If you start from the Hobbesian view, then you will be logically unable to demarcate any stopping point on the path short of this. Because, if life is a war of all against all, and these young people are our ancient and inexorable enemies whom we have done nothing to provoke (or rather, whom it is just to provoke and even kill), why not agree with von Neumann that we must kill them all? What is the logic in half measures?

In our own country, a good deal of the violence we encounter is also attributable to hopeless people, with no jobs or prospects, living in bombed out communities, and who receive from us a daily message that they should loathe themselves as we loathe them. If you read NRA spokesman Wayne LaPierre's book, Guns, Crime and Freedom, you will find several anecdotes about situations in which strict gun control laws kept citizens from defending themselves in times of unrest: the riots in Borough Park, Brooklyn and in Los Angeles. These were both race riots, caused in one case by arrogant white behavior after the killing of two black children in a hit and run accident, and in the other by the racist acquittal by an all-white jury in Simi Valley, California of the policemen who beat Rodney King. LaPierre's message is clear: life is a war, and if there were guns available, threatened whites would have been able to shoot and kill more black people. There is no consideration in LaPierre's book of the circumstances that triggered the riots. LaPierre doesn't know, or doesn't say, that an orthodox Jew in Borough Park might profitably have asked the question whether an expression of sorrow by the Grand Rebbe for the deaths accidentally caused by his motorcade might have averted a riot; or that a white resident of Los Angeles might realize that tacit support and encouragement of a grotesquely racist and violent L.A.P.D. is not a good long term strategy.
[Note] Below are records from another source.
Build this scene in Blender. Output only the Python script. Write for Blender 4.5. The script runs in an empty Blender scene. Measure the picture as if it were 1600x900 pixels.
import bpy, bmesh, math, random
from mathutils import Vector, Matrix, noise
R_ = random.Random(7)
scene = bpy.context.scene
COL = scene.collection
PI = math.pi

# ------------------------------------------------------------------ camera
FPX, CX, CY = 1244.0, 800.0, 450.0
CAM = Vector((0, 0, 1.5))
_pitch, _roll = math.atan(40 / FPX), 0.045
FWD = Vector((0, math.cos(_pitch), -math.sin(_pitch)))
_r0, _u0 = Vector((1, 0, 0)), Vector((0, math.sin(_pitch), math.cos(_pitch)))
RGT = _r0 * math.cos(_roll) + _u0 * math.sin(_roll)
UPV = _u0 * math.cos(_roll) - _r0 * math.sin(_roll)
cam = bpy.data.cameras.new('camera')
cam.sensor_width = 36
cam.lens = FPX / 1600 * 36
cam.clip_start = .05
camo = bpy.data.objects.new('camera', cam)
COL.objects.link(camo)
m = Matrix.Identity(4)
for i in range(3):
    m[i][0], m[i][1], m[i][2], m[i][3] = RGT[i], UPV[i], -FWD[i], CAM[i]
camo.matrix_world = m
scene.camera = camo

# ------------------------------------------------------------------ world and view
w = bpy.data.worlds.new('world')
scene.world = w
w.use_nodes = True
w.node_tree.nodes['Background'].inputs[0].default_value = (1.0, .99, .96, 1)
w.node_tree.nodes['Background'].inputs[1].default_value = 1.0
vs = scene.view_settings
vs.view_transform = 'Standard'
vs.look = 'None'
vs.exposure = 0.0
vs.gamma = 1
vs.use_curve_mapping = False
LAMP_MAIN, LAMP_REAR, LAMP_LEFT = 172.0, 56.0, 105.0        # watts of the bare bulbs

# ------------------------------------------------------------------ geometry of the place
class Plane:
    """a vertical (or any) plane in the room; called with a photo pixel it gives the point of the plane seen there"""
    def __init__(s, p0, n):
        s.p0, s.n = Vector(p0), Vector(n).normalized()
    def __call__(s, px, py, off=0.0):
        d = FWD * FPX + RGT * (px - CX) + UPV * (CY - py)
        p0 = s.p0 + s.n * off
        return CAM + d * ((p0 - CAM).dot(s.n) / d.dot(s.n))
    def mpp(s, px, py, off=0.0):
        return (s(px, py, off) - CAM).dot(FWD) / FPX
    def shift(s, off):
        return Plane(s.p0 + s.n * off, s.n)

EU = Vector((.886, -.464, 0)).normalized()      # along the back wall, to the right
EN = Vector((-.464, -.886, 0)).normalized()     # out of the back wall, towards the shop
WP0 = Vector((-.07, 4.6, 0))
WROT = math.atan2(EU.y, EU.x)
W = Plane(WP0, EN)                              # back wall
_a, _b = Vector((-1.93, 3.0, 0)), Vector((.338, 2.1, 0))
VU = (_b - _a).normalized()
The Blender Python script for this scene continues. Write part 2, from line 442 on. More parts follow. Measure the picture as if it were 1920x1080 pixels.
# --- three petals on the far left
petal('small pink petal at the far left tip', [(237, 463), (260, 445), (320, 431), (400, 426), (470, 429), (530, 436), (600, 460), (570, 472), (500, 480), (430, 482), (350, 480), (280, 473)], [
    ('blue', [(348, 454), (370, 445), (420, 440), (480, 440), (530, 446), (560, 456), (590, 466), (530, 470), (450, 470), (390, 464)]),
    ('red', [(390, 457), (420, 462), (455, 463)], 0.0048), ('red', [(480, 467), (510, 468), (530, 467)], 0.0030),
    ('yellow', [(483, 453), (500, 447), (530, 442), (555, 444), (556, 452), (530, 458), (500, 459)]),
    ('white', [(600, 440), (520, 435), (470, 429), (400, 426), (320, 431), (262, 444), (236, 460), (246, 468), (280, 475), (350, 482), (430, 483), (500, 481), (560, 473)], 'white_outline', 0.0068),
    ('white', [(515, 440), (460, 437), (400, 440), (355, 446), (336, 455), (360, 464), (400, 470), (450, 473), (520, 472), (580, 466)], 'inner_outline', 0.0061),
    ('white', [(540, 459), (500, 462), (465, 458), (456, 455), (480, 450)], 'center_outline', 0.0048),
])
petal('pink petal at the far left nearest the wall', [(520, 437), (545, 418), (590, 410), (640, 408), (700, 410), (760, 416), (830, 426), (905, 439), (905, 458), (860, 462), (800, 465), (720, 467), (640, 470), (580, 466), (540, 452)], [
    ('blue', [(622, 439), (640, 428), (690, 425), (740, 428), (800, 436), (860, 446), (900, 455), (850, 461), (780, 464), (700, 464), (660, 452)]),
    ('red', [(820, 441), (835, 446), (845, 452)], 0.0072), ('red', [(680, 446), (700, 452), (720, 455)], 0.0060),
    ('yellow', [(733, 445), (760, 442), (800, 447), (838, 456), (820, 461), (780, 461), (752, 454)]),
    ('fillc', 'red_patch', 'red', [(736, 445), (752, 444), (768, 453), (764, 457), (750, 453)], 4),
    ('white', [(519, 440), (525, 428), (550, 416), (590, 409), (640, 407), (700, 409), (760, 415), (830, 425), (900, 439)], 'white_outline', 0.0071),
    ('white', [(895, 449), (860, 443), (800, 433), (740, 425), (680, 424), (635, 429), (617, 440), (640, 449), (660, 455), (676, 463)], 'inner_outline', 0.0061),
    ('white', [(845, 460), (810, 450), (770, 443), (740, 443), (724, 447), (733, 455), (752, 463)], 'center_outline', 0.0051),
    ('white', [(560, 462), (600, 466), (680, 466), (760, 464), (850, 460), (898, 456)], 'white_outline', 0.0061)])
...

Not every sociopath, let alone every teenager picking up a rock, springs from social causes. Some are the result of exclusively private problems, like an abusive upbringing, while others are bringing the consequences of foreign social problems here, like the Russian mafia in New York City. Realistically, there will always be a subset of people we must put away from us. A compassionate viewpoint allows us to distinguish this class from the others for whom we must take responsibility. A Hobbesian viewpoint sets us on a spiral of destruction that can only end in the immolation of all our values, and probably in the immolation of all of us.